• [Challenge]: Check each line of the entries below for the string "pixels"; copy every line where it appears.

+ + +

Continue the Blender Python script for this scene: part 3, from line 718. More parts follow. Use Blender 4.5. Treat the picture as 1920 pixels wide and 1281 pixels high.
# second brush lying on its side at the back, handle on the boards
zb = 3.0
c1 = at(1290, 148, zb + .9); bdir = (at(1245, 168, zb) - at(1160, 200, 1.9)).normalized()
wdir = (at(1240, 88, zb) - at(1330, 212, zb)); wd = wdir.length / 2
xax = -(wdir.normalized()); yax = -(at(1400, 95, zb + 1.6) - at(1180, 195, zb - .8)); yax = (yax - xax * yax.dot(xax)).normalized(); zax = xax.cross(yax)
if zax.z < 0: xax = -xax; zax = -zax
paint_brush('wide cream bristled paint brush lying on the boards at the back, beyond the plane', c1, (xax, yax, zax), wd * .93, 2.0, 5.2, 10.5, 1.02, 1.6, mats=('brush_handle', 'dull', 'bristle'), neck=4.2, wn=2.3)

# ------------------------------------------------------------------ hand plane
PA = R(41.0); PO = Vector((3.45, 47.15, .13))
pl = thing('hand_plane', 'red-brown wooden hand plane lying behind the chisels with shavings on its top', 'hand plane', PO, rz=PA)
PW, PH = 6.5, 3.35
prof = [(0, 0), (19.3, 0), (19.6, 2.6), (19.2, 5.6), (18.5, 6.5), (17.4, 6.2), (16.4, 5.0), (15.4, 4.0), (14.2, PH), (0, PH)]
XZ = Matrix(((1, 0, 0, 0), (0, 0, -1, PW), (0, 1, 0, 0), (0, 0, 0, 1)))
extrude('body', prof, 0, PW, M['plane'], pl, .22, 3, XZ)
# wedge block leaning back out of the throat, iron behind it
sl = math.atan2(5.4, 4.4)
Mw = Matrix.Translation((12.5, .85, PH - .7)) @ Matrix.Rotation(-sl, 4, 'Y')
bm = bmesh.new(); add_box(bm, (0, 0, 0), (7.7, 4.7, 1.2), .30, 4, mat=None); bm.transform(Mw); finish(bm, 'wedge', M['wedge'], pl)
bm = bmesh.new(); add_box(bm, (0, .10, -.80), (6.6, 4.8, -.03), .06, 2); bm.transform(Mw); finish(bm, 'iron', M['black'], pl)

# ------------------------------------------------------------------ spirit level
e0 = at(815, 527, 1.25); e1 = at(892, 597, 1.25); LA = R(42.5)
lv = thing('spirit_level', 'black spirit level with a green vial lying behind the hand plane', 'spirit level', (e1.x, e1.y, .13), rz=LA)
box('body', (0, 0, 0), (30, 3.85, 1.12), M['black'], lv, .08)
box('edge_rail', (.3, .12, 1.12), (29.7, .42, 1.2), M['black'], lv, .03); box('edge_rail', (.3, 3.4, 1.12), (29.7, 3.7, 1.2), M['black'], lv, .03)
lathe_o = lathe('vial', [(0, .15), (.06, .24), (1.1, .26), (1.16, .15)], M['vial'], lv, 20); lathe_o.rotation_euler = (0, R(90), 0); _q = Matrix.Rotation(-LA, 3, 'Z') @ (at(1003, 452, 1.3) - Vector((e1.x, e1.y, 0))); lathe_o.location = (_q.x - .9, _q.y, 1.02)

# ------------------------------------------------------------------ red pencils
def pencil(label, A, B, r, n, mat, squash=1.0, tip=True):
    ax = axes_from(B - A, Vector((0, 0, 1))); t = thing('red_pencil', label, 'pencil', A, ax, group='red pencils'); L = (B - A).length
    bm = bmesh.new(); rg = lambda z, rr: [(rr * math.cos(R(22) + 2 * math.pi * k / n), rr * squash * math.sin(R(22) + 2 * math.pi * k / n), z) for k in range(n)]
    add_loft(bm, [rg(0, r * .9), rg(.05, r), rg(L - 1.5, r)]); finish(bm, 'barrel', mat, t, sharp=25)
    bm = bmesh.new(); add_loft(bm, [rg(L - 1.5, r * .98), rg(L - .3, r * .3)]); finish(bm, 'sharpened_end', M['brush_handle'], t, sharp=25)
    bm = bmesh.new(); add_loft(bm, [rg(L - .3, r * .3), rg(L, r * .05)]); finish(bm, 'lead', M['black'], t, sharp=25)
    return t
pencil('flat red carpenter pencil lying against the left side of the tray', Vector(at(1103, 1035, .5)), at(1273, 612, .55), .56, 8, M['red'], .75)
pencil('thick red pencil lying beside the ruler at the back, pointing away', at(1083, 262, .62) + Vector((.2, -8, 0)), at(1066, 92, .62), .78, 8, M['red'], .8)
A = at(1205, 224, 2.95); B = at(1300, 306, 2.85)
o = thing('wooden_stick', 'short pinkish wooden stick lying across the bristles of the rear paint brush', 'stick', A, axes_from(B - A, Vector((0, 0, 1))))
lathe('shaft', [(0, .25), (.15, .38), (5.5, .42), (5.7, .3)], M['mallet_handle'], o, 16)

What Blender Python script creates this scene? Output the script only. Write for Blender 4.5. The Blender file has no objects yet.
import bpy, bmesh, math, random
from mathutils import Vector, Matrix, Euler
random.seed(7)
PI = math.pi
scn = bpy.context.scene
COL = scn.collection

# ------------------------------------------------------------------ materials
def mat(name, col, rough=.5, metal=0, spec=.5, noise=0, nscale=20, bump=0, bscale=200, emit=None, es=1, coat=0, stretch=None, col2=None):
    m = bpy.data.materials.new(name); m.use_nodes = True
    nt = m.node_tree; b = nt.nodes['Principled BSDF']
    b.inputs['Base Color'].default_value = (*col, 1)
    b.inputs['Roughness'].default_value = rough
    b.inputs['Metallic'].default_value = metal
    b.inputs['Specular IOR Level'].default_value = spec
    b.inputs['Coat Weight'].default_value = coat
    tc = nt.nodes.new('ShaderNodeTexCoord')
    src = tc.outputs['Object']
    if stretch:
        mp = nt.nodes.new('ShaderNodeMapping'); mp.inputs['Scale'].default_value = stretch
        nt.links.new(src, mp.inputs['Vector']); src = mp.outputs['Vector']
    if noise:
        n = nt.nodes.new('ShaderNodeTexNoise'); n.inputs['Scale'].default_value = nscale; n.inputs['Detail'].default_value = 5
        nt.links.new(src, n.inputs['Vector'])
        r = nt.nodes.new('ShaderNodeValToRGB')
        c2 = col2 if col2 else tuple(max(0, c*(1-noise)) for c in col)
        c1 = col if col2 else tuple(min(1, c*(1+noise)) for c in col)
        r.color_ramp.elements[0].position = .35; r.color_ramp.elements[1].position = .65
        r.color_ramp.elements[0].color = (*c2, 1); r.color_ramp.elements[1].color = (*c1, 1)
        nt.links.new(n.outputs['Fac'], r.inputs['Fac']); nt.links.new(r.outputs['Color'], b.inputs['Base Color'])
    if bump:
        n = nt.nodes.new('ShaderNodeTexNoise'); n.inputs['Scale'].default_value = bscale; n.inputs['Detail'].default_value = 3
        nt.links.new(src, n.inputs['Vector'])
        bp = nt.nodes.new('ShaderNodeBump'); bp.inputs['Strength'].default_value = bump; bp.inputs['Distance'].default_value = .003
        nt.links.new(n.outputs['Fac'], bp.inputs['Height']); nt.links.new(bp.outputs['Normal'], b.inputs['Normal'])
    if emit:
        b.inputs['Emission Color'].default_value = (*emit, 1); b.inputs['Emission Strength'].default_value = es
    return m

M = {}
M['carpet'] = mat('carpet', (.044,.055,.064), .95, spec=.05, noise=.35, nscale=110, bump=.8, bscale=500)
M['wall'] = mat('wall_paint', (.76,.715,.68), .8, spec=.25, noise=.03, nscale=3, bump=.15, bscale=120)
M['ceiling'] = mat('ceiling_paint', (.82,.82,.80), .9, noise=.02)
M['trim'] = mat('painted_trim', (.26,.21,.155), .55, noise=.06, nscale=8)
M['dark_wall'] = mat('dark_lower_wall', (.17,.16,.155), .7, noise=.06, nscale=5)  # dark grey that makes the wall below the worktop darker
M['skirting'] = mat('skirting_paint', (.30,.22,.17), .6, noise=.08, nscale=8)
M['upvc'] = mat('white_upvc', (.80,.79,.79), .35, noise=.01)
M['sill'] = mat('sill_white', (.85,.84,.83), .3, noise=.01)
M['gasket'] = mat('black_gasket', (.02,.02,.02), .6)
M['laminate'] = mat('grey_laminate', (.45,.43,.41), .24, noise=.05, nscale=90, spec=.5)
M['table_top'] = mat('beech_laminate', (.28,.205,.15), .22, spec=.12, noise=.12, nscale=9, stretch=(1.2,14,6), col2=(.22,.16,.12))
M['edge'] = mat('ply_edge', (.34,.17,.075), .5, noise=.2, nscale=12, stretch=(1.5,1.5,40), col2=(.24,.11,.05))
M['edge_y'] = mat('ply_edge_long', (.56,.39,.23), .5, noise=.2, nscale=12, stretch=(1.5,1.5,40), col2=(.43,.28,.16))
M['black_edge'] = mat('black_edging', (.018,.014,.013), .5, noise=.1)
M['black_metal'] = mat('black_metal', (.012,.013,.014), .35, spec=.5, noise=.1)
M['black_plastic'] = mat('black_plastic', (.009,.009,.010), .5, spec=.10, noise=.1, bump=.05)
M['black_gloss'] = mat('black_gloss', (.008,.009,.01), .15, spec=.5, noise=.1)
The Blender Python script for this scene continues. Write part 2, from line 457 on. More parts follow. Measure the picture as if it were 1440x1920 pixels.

+ + +

• [Completed exercise]:
Continue the Blender Python script for this scene: part 3, from line 718. More parts follow. Use Blender 4.5. Treat the picture as 1920 pixels wide and 1281 pixels high.
The Blender Python script for this scene continues. Write part 2, from line 457 on. More parts follow. Measure the picture as if it were 1440x1920 pixels.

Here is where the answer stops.